The Wallace Collection

The Wallace Collection, A Family Collection, A National Museum, An International Treasure House
Gauntlet
  • Gauntlet
  • Unknown Artist / Maker
  • Milan, Italy
  • c. 1390
  • Medium-carbon steel, air-cooled, and copper alloy
  • Weight: 0.49 kg
  • Inscription: 'AMOR' Incised twice
  • A252
  • European Armoury I
Commentary
History
Images & Media
Further Reading
  • ‘Hourglass’ gauntlets are a signature aspect of late fourteenth- and early fifteenth- century armour, worn by countless men-at-arms during the innumerable conflicts of a turbulent age, which included the ‘Hundred Years’ War between France and England (1337-1453), the ‘Great War’ of the Teutonic Knights against the Poles and Lithuanians (1409-11), the mercenary campaigns of Sir John Hawkwood in Italy (1363-94), and the ‘Last Crusade’ of European forces against the Turks (1396). The hourglass shape, wherein the gauntlet cuff is more or less the same length as the metacarpal plate covering the back of the hand, originated in the need to protect the hand while also retaining full mobility in the wrist. The short, sharply-flared cuff allowed the hand to be encased in metal while still allowing it to flex at the wrist in all directions.

    As was often the case with fine armour of the late fourteenth and early fifteenth centuries, the superb pair of hourglass gauntlets in the Wallace Collection are decorated with borders of embossed and engraved copper alloy. The decoration is characterised by an engraving technique today generally called ‘wiggle-work’ and still a common metalworking technique, most often found on American ‘Western’ jewellery and saddlery. It is produced through the use of a fine graving tool, held closely in the hand and ‘wiggled’ back and forth while also moving slowly forward, creating a zigzag line. The cuffs are also engraved with the repeating word AMOR (‘love’), perhaps expressing the chivalric aspirations of the owner. These superbly decorated objects are the only remains of what must have been a very rich armour.

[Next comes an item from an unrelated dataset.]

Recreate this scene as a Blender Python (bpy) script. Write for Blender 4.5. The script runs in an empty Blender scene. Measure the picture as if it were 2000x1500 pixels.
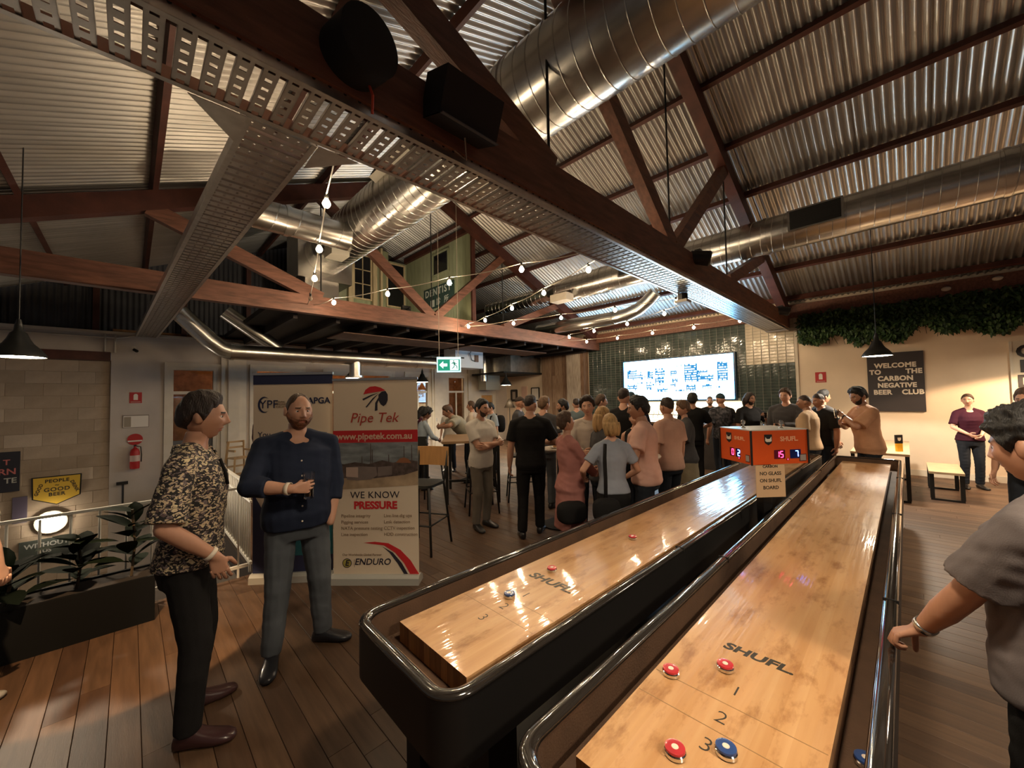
import bpy, bmesh, math, random
import numpy as np
from mathutils import Vector, Matrix, Euler
random.seed(7); np.random.seed(7)
S = bpy.context.scene
COL = S.collection
PI = math.pi

# ------------------------------------------------------------------ camera
cam_d = bpy.data.cameras.new('camera'); cam = bpy.data.objects.new('camera', cam_d); COL.objects.link(cam)
cam_d.sensor_width = 36.0; cam_d.lens = 36.0*757.06/2000.0; cam_d.clip_start = 0.05; cam_d.clip_end = 100
_a = Vector((770, 12, 757.06)).normalized(); _b = Vector((-745, 42, 757.06)); _b = (_b-_a*_a.dot(_b)).normalized()
_u = _a.cross(_b)
if _u.y > 0: _u = -_u
RW = Matrix((_a, _b, _u))                       # world axes seen from the camera (x right, y down, z forward)
M3 = Matrix(((RW[0][0], -RW[0][1], -RW[0][2]), (RW[1][0], -RW[1][1], -RW[1][2]), (RW[2][0], -RW[2][1], -RW[2][2])))
cam.matrix_world = Matrix.Translation((0, 0, 1.75)) @ M3.to_4x4()
S.camera = cam

# ------------------------------------------------------------------ world and exposure
wd = bpy.data.worlds.new('night'); S.world = wd; wd.use_nodes = True
bg = wd.node_tree.nodes['Background']; bg.inputs[0].default_value = (1.0, 0.84, 0.74, 1); bg.inputs[1].default_value = 0.05
S.view_settings.view_transform = 'Standard'; S.view_settings.look = 'None'
S.view_settings.gamma = 1.0; S.view_settings.use_curve_mapping = False
S.view_settings.exposure = 0.75
for _k, _v in (('max_bounces', 6), ('diffuse_bounces', 3), ('glossy_bounces', 3), ('transmission_bounces', 5), ('transparent_max_bounces', 4), ('caustics_reflective', False), ('caustics_refractive', False)): setattr(S.cycles, _k, _v)
WARM = (1.0, 0.78, 0.55); WARM2 = (1.0, 0.84, 0.64)

# ------------------------------------------------------------------ materials
MATS = {}
def nt(m): return m.node_tree.nodes, m.node_tree.links
def mat(name, col, rough=0.6, metal=0.0, var=0.0, vscale=6.0, bump=0.0, bscale=30.0, stretch=None, col2=None, emit=None, estr=0.0, coat=0.0, trans=0.0, spec=0.5, alpha=1.0, ior=1.45, thr=None, sheen=0.0):
    if name in MATS: return MATS[name]
    m = bpy.data.materials.new(name); m.use_nodes = True
    n, l = nt(m); b = n['Principled BSDF']
    b.inputs['Base Color'].default_value = (*col, 1); b.inputs['Roughness'].default_value = rough; b.inputs['Metallic'].default_value = metal
    b.inputs['Coat Weight'].default_value = coat; b.inputs['Coat Roughness'].default_value = 0.06
    b.inputs['Transmission Weight'].default_value = trans; b.inputs['Specular IOR Level'].default_value = spec; b.inputs['IOR'].default_value = ior
    b.inputs['Alpha'].default_value = alpha; b.inputs['Sheen Weight'].default_value = sheen
    if emit: b.inputs['Emission Color'].default_value = (*emit, 1); b.inputs['Emission Strength'].default_value = estr
    if var > 0 or col2 or bump > 0:
        tc = n.new('ShaderNodeTexCoord'); mp = n.new('ShaderNodeMapping')
        if stretch: mp.inputs['Scale'].default_value = stretch
        l.new(tc.outputs['Object'], mp.inputs[0])
        nz = n.new('ShaderNodeTexNoise'); nz.inputs['Scale'].default_value = vscale; nz.inputs['Detail'].default_value = 6
        l.new(mp.outputs[0], nz.inputs[0])
        if var > 0 or col2:
            r = n.new('ShaderNodeValToRGB'); r.color_ramp.elements[0].position = 0.3; r.color_ramp.elements[1].position = 0.7
            if thr: r.color_ramp.elements[0].position, r.color_ramp.elements[1].position = thr
            c2 = col2 if col2 else tuple(min(1, c*(1+var)) for c in col)
            c1 = col if col2 else tuple(c*(1-var) for c in col)
            r.color_ramp.elements[0].color = (*c1, 1); r.color_ramp.elements[1].color = (*c2, 1)
            l.new(nz.outputs[0], r.inputs[0]); l.new(r.outputs[0], b.inputs['Base Color'])
        if bump > 0:
            n2 = n.new('ShaderNodeTexNoise'); n2.inputs['Scale'].default_value = bscale; n2.inputs['Detail'].default_value = 3
            l.new(mp.outputs[0], n2.inputs[0])
            bp = n.new('ShaderNodeBump'); bp.inputs['Strength'].default_value = bump; bp.inputs['Distance'].default_value = 0.01
            l.new(n2.outputs[0], bp.inputs['Height']); l.new(bp.outputs[0], b.inputs['Normal'])
            if coat > 0: l.new(bp.outputs[0], b.inputs['Coat Normal'])
    MATS[name] = m; return m
def emat(name, col, st):
    if name in MATS: return MATS[name]
    m = bpy.data.materials.new(name); m.use_nodes = True
    n, l = nt(m); n.remove(n['Principled BSDF']); e = n.new('ShaderNodeEmission')
    e.inputs[0].default_value = (*col, 1); e.inputs[1].default_value = st
    l.new(e.outputs[0], n['Material Output'].inputs[0]); MATS[name] = m; return m
def random_tint(m, amt):                          # a little per-object variation, for pieces that share one material
    n, l = nt(m); b = n['Principled BSDF']; oi = n.new('ShaderNodeObjectInfo'); hs = n.new('ShaderNodeHueSaturation')
    mr = n.new('ShaderNodeMapRange'); mr.inputs[3].default_value = 1-amt; mr.inputs[4].default_value = 1+amt
    l.new(oi.outputs['Random'], mr.inputs[0]); l.new(mr.outputs[0], hs.inputs['Value'])
    if b.inputs['Base Color'].links: l.new(b.inputs['Base Color'].links[0].from_socket, hs.inputs['Color'])
    else: hs.inputs['Color'].default_value = b.inputs['Base Color'].default_value
    l.new(hs.outputs[0], b.inputs['Base Color']); return m

# ------------------------------------------------------------------ mesh builder
def frame(d):
    d = Vector(d).normalized(); up = Vector((0, 0, 1)) if abs(d.z) < 0.95 else Vector((1, 0, 0))
    x = d.cross(up).normalized(); y = x.cross(d).normalized(); return x, y, d
class MB:
    def __init__(s): s.v = []; s.f = []; s.m = []; s.cur = 0
    def add(s, vs, fs, mi=None):
        o = len(s.v); s.v += [tuple(p) for p in vs]; s.f += [tuple(i+o for i in f) for f in fs]; s.m += [s.cur if mi is None else mi]*len(fs); return s
    def box(s, c, d, rz=0.0, mi=None, M=None):
        hx, hy, hz = d[0]/2, d[1]/2, d[2]/2; vs = []
        for z in (-hz, hz):
            for x, y in ((-hx, -hy), (hx, -hy), (hx, hy), (-hx, hy)):
                if M is not None: p = M @ Vector((x, y, z)); vs.append((c[0]+p.x, c[1]+p.y, c[2]+p.z))
                else:
                    ca, sa = math.cos(rz), math.sin(rz); vs.append((c[0]+x*ca-y*sa, c[1]+x*sa+y*ca, c[2]+z))
        return s.add(vs, [(3, 2, 1, 0), (4, 5, 6, 7), (0, 1, 5, 4), (1, 2, 6, 5), (2, 3, 7, 6), (3, 0, 4, 7)], mi)
    def b2(s, lo, hi, mi=None): return s.box([(a+b)/2 for a, b in zip(lo, hi)], [b-a for a, b in zip(lo, hi)], 0, mi)
    def beam(s, p0, p1, w, h, mi=None, up=(0, 0, 1)):      # rectangular bar; w across, h along 'up'
        p0, p1 = Vector(p0), Vector(p1); d = (p1-p0).normalized(); x = d.cross(Vector(up)).normalized(); y = x.cross(d).normalized()
        vs = []
        for p in (p0, p1):
            for a, b in ((-1, -1), (1, -1), (1, 1), (-1, 1)): vs.append(p+x*a*w/2+y*b*h/2)
        return s.add(vs, [(0, 1, 2, 3), (7, 6, 5, 4), (0, 4, 5, 1), (1, 5, 6, 2), (2, 6, 7, 3), (3, 7, 4, 0)], mi)
    def loft(s, rings, caps=True, mi=None, closed=False):
        n = len(rings[0]); vs = [p for r in rings for p in r]; fs = []
        for i in range(len(rings)-1):
            for j in range(n): k = (j+1) % n; fs.append((i*n+j, i*n+k, (i+1)*n+k, (i+1)*n+j))
        if closed:
            i = len(rings)-1
            for j in range(n): k = (j+1) % n; fs.append((i*n+j, i*n+k, k, j))
        elif caps: fs.append(tuple(reversed(range(n)))); fs.append(tuple((len(rings)-1)*n+j for j in range(n)))
        return s.add(vs, fs, mi)
    def tube(s, path, r, n=10, caps=True, mi=None):
        path = [Vector(p) for p in path]; rings = []; rs = r if hasattr(r, '__len__') else [r]*len(path)
        x = y = None
        for i, p in enumerate(path):
            d = (path[min(i+1, len(path)-1)]-path[max(i-1, 0)]).normalized()
            if x is None: x, y, _ = frame(d)
            else: x = (x-d*x.dot(d)).normalized(); y = x.cross(d).normalized()
            rings.append([p+(x*math.cos(2*PI*j/n)+y*math.sin(2*PI*j/n))*rs[i] for j in range(n)])
        if Vector(x).cross(y).dot(path[1]-path[0]) < 0: rings = [list(reversed(q)) for q in rings]
        return s.loft(rings, caps, mi)
    def cyl(s, p0, p1, r0, r1=None, n=12, mi=None): return s.tube([p0, p1], [r0, r0 if r1 is None else r1], n, True, mi)
    def lathe(s, prof, c=(0, 0, 0), n=24, mi=None, axis=None, caps=True):
        c = Vector(c); x, y, z = (Vector((1, 0, 0)), Vector((0, 1, 0)), Vector((0, 0, 1))) if axis is None else frame(axis)
        if axis is not None: x, y = y, x
        rings = [[c+x*(max(r, 1e-4)*math.cos(2*PI*j/n))+y*(max(r, 1e-4)*math.sin(2*PI*j/n))+z*h for j in range(n)] for r, h in prof]
        if x.cross(y).dot(z) < 0: rings = [list(reversed(q)) for q in rings]
        return s.loft(rings, caps, mi)
    def prism(s, poly, fn, d, mi=None):                  # poly: 2D outline; fn(u,v,w) -> 3D; extruded from w=0 to d
        n = len(poly); vs = [fn(u, v, 0) for u, v in poly]+[fn(u, v, d) for u, v in poly]
        fs = [tuple(reversed(range(n))), tuple(range(n, 2*n))]+[(j, (j+1) % n, n+(j+1) % n, n+j) for j in range(n)]
        return s.add(vs, fs, mi)
    def ball(s, c, r, nu=10, nv=14, mi=None):
        r = (r, r, r) if not hasattr(r, '__len__') else r; rings = []
        for i in range(nu+1):
            t = -PI/2+PI*i/nu; rings.append([(c[0]+r[0]*max(math.cos(t), 1e-3)*math.cos(2*PI*j/nv), c[1]+r[1]*max(math.cos(t), 1e-3)*math.sin(2*PI*j/nv), c[2]+r[2]*math.sin(t)) for j in range(nv)])
        return s.loft(rings, True, mi)
    def mesh(s, name, mats, smooth=False):
        me = bpy.data.meshes.new(name); me.from_pydata(s.v, [], s.f)
        for q in (mats if isinstance(mats, (list, tuple)) else [mats]): me.materials.append(q)
        if max(s.m, default=0) > 0: me.polygons.foreach_set('material_index', s.m)
        if smooth: shade(me, smooth)
        me.update(); return me
    def build(s, name, mats, parent=None, smooth=False, loc=None, rz=0.0):
        o = bpy.data.objects.new(name, s.mesh(name, mats, smooth)); COL.objects.link(o)
        if parent: o.parent = parent
        if loc: o.location = loc
        if rz: o.rotation_euler = (0, 0, rz)
        return o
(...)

    Like many medieval objects in the Wallace Collection, these gauntlets were once owned by Alfred Émilien, Comte de Nieuwerkerke, who allowed their study by the famous medievalist Eugène Viollet-le-Duc. Through careful examination and reference to comparative material, Viollet-le-Duc was able to reconstruct their original appearance, complete with defensive assemblies for each finger. The finger plates are now lost, as they are on the other two surviving pairs of hourglass gauntlets decorated in the same style. One of these pairs, at Churburg Castle in South Tyrol, is very similar to the Wallace pair, if perhaps slightly more ornate. More lavish still is the pair in the Museo del Bargello in Florence, which, in addition to the borders and wrist bands, also carry four ribs of copper alloy on the back of each hand, corresponding to the four metacarpal bones.